Shah–Gandhi Exchange Boils Over in Parliament as Voter Roll Debate Takes Centre Stage

A routine discussion on the Election Commission’s Special Intensive Revision (SIR) spiralled into a political flashpoint in the Lok Sabha, with Union Home Minister Amit Shah and Leader of the Opposition Rahul Gandhi trading some of the session’s sharpest remarks yet.

The SIR exercise designed to remove duplicate entries, deceased voters, and suspected illegal additions quickly became a battlefield for larger allegations. Shah defended the revision as essential for “clean and credible elections,” reiterating the government’s stance of detect, delete, and deport. He also accused Congress of nurturing vote-bank politics and referenced several controversies from the party’s past to underline his point.

Gandhi, however, pressed for answers on what he called systemic flaws: election commissioner immunity provisions, rules regarding CCTV footage deletion, and barriers to opposition access to voting machines. His interventions triggered a tense back-and-forth, during which Shah insisted he would respond in the order he deemed appropriate prompting uproar and eventual opposition walkout.

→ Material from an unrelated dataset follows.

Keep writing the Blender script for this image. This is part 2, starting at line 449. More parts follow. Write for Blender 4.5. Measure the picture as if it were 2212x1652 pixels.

Prime Minister Narendra Modi later praised Shah’s address as “outstanding,” asserting it laid bare “false narratives” surrounding electoral processes.

The confrontation underscores how electoral reforms normally a procedural matter have evolved into a symbolic battle over trust in democratic institutions. While the government frames SIR as a technical necessity, opposition parties fear that large-scale voter deletions could disproportionately affect marginalised communities.

For the public, the spat exposes a deeper anxiety: with rising political polarisation, even routine maintenance of voter records is now viewed through the lens of suspicion. Unless communication becomes more transparent and bipartisan oversight is strengthened, debates like these may only widen the political divide.